Vicky
Cristina Barcelona (idem), de Woody Allen (Espanha/EUA, 2008) por
Francis Vogner dos Reis Colocando
problemas
Estranha e mal compreendida a trajetória
de Woody Allen, em que certamente seus últimos filmes realizados na Europa, entre
eles este Vicky Cristina Barcelona, ampliam os equívocos do juízo que se
faz acerca do cineasta e de seus filmes. Acusado de autor acomodado, encenador
preguiçoso e esteta acadêmico por alguns, é saudado por outros como um diretor
“artístico” seguro, que realiza filmes elegantes de uma intelectualidade satisfatória
e fácil de ser decodificada. A ida do diretor para Europa certamente não mudou
a impressão de quem acredita nesses estereótipos, mas olhando com mais atenção
e, sobretudo, boa vontade é possível ver ai mais uma metamorfose discreta, de
um cineasta que arrisca, a essa altura da carreira, desvincular seu cinema da
sua auto-imagem para achar o que, no meio disso e para além dos clichês de cinema
de autor, sempre foi elementar para sua obra. Vicky Cristina Barcelona
integra essa seara, ou melhor, coloca problemas fundamentais. É, entre os seus
últimos trabalhos, o mais frágil – mas também não poderia ser diferente: seus
filmes mais frágeis são aqueles que sempre colocaram problemas de maneira muito
evidente. Aqui,
tudo começa como um conto moral de duas amigas norte-americanas em viagem à Espanha,
que dividem convicções semelhantes em muitos assuntos, mas possuem diferenças
inconciliáveis em se tratando do amor: Vicky acredita na previsibilidade do relacionamento
seguro, Cristina gosta do risco do amor louco. Uma sabe o que esperar da vida,
a outra se submete ao provisório. Se o título conta com o nome das duas personagens
que delineiam duas diferentes forças do filme, falta entender o que “Barcelona”
tem a ver com isso. Sim, é o lugar da ação, das projeções e dos clichês (sejam
cinematográficos, culturais, turísticos e iconográficos) a partir da aventura
das protagonistas. Mas, sendo uma terra em princípio exótica, estranha e que se
apresente como uma sucessão de imagens de cartão postal, nada mais natural que
haja um personagem que concentre toda essa galeria de imagens romantizadas: o
pintor interpretado por Javier Bardem. Ele será visto por elas e responderá às
personagens de Vicky e Cristina no que o narrador, em princípio, já problematiza.
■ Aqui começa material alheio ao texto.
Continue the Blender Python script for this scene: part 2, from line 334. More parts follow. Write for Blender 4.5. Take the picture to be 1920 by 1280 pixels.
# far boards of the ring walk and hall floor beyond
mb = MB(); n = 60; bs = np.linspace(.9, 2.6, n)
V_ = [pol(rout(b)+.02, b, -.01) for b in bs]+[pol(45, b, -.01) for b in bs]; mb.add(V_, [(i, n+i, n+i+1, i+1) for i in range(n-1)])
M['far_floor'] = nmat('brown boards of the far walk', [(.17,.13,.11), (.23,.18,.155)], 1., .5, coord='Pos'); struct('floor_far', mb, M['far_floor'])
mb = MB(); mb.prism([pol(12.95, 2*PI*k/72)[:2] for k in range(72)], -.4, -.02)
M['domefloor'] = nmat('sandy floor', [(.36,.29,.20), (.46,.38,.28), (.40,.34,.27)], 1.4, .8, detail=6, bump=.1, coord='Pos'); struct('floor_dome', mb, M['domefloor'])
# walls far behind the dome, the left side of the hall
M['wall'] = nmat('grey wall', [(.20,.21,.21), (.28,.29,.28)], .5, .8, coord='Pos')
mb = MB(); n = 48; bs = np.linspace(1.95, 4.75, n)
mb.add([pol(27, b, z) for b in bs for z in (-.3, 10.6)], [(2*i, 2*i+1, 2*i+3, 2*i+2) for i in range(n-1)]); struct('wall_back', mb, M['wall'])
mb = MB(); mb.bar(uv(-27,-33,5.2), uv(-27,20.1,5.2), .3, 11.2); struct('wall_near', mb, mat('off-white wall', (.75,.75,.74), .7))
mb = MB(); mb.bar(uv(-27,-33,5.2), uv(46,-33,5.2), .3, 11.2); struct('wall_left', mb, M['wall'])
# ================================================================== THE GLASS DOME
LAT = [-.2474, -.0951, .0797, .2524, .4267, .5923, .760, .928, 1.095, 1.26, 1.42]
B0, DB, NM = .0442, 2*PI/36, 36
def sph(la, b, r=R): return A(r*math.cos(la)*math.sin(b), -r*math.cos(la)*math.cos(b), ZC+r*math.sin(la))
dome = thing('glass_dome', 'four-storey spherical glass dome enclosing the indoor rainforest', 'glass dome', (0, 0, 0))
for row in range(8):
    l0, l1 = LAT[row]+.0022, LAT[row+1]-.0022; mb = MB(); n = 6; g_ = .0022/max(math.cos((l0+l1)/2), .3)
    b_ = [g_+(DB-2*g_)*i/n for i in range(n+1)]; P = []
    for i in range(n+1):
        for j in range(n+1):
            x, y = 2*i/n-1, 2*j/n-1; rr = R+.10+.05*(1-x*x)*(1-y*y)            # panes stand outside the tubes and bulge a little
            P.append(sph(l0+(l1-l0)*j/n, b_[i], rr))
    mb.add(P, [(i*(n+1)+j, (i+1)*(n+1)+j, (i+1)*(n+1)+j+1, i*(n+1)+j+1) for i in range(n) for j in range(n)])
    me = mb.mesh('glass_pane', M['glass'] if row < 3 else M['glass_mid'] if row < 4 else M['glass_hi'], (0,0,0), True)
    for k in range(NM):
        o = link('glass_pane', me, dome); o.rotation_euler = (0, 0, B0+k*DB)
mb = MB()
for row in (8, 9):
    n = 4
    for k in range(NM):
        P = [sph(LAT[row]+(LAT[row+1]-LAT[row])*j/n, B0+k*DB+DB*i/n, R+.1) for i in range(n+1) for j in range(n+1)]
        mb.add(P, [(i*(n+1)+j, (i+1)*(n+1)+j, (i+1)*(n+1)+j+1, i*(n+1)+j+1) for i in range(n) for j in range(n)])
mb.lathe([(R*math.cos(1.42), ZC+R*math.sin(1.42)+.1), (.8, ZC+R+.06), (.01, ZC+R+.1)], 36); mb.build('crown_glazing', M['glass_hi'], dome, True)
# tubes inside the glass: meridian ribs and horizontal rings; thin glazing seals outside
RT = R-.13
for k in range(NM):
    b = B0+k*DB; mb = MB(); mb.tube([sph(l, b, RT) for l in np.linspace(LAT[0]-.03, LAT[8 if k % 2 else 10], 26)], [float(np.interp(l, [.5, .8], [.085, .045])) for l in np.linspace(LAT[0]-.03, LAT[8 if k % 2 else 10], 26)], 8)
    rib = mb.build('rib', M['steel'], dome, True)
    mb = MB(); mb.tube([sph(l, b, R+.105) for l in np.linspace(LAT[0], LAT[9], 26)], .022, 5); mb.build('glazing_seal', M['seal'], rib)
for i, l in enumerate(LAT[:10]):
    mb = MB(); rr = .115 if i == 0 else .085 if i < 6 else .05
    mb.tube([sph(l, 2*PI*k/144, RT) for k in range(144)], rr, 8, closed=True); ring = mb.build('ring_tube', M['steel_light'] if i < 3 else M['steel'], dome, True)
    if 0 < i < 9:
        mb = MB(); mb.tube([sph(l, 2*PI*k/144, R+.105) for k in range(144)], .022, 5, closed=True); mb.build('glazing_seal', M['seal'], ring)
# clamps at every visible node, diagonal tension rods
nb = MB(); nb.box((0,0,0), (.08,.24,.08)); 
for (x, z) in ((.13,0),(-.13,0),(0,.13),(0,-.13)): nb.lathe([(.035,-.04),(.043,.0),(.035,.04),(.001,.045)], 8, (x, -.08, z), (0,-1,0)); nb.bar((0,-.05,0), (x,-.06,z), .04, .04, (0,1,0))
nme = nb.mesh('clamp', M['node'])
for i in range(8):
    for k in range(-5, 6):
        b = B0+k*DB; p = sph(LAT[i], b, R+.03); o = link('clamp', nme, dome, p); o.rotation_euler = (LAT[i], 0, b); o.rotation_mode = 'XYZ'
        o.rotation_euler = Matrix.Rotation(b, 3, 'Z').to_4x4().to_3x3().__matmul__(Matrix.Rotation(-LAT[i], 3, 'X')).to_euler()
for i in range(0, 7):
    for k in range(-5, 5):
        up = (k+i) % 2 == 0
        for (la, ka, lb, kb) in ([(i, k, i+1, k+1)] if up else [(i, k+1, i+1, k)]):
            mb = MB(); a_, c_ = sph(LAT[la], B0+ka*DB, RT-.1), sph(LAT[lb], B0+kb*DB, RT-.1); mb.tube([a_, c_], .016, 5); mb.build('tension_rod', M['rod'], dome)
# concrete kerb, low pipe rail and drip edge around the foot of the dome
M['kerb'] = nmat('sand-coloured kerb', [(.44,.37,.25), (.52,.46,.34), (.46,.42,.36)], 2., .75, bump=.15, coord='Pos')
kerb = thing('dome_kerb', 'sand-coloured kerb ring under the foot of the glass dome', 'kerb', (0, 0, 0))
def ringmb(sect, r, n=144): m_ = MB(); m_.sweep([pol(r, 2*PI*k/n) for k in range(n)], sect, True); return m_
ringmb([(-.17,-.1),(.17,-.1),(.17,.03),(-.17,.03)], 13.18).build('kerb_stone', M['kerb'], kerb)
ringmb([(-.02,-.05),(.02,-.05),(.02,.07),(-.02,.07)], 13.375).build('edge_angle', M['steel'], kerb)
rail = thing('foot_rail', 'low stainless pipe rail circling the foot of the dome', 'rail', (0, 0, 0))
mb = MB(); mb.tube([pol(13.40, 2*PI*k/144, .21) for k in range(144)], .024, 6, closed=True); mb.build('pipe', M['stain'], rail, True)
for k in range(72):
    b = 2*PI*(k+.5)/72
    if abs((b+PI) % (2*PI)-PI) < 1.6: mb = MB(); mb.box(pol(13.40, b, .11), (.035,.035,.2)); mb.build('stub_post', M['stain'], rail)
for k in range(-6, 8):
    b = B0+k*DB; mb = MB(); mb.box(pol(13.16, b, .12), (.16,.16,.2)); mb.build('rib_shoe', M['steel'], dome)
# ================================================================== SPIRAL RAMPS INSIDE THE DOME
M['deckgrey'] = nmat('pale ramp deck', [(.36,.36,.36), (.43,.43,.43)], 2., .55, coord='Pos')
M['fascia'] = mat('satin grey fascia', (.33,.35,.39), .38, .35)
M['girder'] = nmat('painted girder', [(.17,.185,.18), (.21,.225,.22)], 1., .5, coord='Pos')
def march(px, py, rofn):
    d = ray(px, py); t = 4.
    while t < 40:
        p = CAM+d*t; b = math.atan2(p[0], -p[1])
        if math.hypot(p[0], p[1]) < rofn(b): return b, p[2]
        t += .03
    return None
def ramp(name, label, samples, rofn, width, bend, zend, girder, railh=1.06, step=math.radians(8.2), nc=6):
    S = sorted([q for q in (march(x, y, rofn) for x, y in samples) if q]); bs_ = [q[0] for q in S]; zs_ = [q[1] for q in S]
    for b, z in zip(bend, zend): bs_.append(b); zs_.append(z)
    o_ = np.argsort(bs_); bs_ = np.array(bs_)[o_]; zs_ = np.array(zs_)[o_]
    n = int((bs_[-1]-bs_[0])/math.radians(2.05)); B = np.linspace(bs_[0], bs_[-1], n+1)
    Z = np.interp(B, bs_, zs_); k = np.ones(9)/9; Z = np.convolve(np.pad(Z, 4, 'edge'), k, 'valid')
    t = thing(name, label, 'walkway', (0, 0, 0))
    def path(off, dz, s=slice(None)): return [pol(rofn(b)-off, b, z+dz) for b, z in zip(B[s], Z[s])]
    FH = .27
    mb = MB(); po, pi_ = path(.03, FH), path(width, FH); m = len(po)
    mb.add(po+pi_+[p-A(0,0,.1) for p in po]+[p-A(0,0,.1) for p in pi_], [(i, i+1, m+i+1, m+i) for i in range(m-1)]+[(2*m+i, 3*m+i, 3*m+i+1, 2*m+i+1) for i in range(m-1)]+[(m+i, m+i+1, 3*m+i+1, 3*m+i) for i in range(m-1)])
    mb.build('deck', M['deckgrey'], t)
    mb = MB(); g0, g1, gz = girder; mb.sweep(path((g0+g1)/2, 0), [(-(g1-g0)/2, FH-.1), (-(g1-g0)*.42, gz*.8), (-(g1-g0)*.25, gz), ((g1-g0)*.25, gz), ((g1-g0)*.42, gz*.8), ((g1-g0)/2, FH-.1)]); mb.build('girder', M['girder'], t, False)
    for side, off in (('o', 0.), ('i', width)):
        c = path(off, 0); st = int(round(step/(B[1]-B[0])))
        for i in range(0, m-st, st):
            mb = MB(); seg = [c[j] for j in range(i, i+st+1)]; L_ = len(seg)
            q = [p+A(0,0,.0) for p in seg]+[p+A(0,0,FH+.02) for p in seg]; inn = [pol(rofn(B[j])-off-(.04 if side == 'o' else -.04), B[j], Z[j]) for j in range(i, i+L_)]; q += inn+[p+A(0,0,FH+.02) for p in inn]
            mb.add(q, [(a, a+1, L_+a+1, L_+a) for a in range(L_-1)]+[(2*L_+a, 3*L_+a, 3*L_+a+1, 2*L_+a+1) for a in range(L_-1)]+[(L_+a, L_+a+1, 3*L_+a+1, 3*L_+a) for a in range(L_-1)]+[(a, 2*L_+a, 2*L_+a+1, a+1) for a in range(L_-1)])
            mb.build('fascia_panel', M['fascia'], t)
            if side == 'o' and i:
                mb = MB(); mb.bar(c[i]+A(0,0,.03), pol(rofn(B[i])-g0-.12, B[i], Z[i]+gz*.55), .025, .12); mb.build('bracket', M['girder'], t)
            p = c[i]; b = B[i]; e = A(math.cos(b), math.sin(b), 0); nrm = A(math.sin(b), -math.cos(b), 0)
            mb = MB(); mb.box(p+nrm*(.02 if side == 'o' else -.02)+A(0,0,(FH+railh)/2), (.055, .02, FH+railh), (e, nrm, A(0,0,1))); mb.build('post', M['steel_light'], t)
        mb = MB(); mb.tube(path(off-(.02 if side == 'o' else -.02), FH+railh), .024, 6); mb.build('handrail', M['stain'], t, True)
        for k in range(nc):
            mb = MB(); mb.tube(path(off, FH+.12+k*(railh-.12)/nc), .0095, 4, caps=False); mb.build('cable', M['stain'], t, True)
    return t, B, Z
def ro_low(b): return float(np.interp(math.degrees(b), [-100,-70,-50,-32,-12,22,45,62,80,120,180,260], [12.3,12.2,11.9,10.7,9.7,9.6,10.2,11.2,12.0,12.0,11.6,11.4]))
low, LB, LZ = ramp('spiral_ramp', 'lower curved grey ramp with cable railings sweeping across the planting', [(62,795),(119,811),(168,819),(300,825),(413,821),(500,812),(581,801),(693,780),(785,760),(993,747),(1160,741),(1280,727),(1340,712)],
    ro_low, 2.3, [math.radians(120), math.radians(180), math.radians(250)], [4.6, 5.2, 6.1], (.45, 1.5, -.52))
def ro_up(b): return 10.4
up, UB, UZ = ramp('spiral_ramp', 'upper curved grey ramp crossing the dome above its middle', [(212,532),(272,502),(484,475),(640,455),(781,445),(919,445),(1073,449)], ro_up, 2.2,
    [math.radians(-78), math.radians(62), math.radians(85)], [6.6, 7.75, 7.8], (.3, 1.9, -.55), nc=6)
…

A cena em que, numa festa, ambas notam o pintor é uma das
melhores filmadas pelo diretor nos últimos tempos. A câmera se coloca em diversos
ângulos diferentes. Em nenhum deles vemos o pintor, mas somente a reação das americanas,
de acordo com o que esperamos delas: de Vicky, a curiosidade não comprometida;
de Cristina, o fascínio comprometedor. A partir disso o cineasta coloca à prova
as convicções de suas heroínas, nunca as negando ou ratificando, mas estabelecendo
um limiar entre suas afirmações e a contradição que nasce da experiência delas.
É ai que moram os problemas, que são uma eminência parda em toda a sua obra, e
que Woody Allen identifica e expõe aqui com alguma coragem. Apesar de meticuloso,
Woody Allen não é um cineasta do cálculo, mas da zona de insegurança. Vicky
Cristina Barcelona não é só um filme sobre isso, mas que também sofre disso.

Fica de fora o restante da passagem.